⟨
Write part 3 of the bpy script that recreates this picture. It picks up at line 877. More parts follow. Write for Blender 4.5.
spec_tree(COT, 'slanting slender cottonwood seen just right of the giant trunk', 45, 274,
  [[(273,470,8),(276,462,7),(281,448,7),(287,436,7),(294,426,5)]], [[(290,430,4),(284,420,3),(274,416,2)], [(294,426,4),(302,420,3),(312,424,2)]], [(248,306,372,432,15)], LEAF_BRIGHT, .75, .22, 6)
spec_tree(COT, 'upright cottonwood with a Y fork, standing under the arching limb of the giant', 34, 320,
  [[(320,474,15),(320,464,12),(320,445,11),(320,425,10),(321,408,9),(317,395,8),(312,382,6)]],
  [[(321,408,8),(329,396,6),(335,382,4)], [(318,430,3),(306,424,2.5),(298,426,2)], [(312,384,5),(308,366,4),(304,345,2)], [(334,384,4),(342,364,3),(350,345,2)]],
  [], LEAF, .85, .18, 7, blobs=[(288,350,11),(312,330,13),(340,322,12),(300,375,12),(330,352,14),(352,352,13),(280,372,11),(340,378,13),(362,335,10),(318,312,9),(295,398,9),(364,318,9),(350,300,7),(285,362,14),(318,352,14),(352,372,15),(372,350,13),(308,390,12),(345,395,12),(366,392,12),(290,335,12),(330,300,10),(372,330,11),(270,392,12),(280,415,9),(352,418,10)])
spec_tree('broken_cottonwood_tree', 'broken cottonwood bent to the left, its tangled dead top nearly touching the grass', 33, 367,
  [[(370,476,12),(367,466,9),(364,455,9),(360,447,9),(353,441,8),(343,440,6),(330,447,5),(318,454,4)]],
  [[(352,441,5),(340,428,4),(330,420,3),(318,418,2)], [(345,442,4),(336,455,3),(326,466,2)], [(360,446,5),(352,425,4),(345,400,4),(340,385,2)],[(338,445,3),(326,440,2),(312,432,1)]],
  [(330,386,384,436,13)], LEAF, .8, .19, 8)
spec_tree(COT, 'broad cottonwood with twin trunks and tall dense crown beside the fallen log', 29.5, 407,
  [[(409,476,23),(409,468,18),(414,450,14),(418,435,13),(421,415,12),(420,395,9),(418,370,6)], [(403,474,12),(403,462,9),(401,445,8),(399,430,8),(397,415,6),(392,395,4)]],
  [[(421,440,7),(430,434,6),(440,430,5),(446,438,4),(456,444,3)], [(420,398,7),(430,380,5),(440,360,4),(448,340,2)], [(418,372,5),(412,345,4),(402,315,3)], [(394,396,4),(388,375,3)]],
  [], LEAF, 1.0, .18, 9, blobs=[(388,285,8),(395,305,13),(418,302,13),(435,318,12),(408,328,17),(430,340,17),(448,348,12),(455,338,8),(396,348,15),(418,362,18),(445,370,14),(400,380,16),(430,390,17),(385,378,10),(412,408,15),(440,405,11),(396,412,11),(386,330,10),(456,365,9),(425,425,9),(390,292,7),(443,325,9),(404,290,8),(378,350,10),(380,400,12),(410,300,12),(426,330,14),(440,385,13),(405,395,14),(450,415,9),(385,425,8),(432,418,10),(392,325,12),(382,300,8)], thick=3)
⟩
# [EXERCISE GOAL]
Your task is to quote all of the data word for word.

# [SOLUTION TO THE PROBLEM]
Write part 3 of the bpy script that recreates this picture. It picks up at line 877. More parts follow. Write for Blender 4.5.
spec_tree(COT, 'slanting slender cottonwood seen just right of the giant trunk', 45, 274,
  [[(273,470,8),(276,462,7),(281,448,7),(287,436,7),(294,426,5)]], [[(290,430,4),(284,420,3),(274,416,2)], [(294,426,4),(302,420,3),(312,424,2)]], [(248,306,372,432,15)], LEAF_BRIGHT, .75, .22, 6)
spec_tree(COT, 'upright cottonwood with a Y fork, standing under the arching limb of the giant', 34, 320,
  [[(320,474,15),(320,464,12),(320,445,11),(320,425,10),(321,408,9),(317,395,8),(312,382,6)]],
  [[(321,408,8),(329,396,6),(335,382,4)], [(318,430,3),(306,424,2.5),(298,426,2)], [(312,384,5),(308,366,4),(304,345,2)], [(334,384,4),(342,364,3),(350,345,2)]],
  [], LEAF, .85, .18, 7, blobs=[(288,350,11),(312,330,13),(340,322,12),(300,375,12),(330,352,14),(352,352,13),(280,372,11),(340,378,13),(362,335,10),(318,312,9),(295,398,9),(364,318,9),(350,300,7),(285,362,14),(318,352,14),(352,372,15),(372,350,13),(308,390,12),(345,395,12),(366,392,12),(290,335,12),(330,300,10),(372,330,11),(270,392,12),(280,415,9),(352,418,10)])
spec_tree('broken_cottonwood_tree', 'broken cottonwood bent to the left, its tangled dead top nearly touching the grass', 33, 367,
  [[(370,476,12),(367,466,9),(364,455,9),(360,447,9),(353,441,8),(343,440,6),(330,447,5),(318,454,4)]],
  [[(352,441,5),(340,428,4),(330,420,3),(318,418,2)], [(345,442,4),(336,455,3),(326,466,2)], [(360,446,5),(352,425,4),(345,400,4),(340,385,2)],[(338,445,3),(326,440,2),(312,432,1)]],
  [(330,386,384,436,13)], LEAF, .8, .19, 8)
spec_tree(COT, 'broad cottonwood with twin trunks and tall dense crown beside the fallen log', 29.5, 407,
  [[(409,476,23),(409,468,18),(414,450,14),(418,435,13),(421,415,12),(420,395,9),(418,370,6)], [(403,474,12),(403,462,9),(401,445,8),(399,430,8),(397,415,6),(392,395,4)]],
  [[(421,440,7),(430,434,6),(440,430,5),(446,438,4),(456,444,3)], [(420,398,7),(430,380,5),(440,360,4),(448,340,2)], [(418,372,5),(412,345,4),(402,315,3)], [(394,396,4),(388,375,3)]],
  [], LEAF, 1.0, .18, 9, blobs=[(388,285,8),(395,305,13),(418,302,13),(435,318,12),(408,328,17),(430,340,17),(448,348,12),(455,338,8),(396,348,15),(418,362,18),(445,370,14),(400,380,16),(430,390,17),(385,378,10),(412,408,15),(440,405,11),(396,412,11),(386,330,10),(456,365,9),(425,425,9),(390,292,7),(443,325,9),(404,290,8),(378,350,10),(380,400,12),(410,300,12),(426,330,14),(440,385,13),(405,395,14),(450,415,9),(385,425,8),(432,418,10),(392,325,12),(382,300,8)], thick=3)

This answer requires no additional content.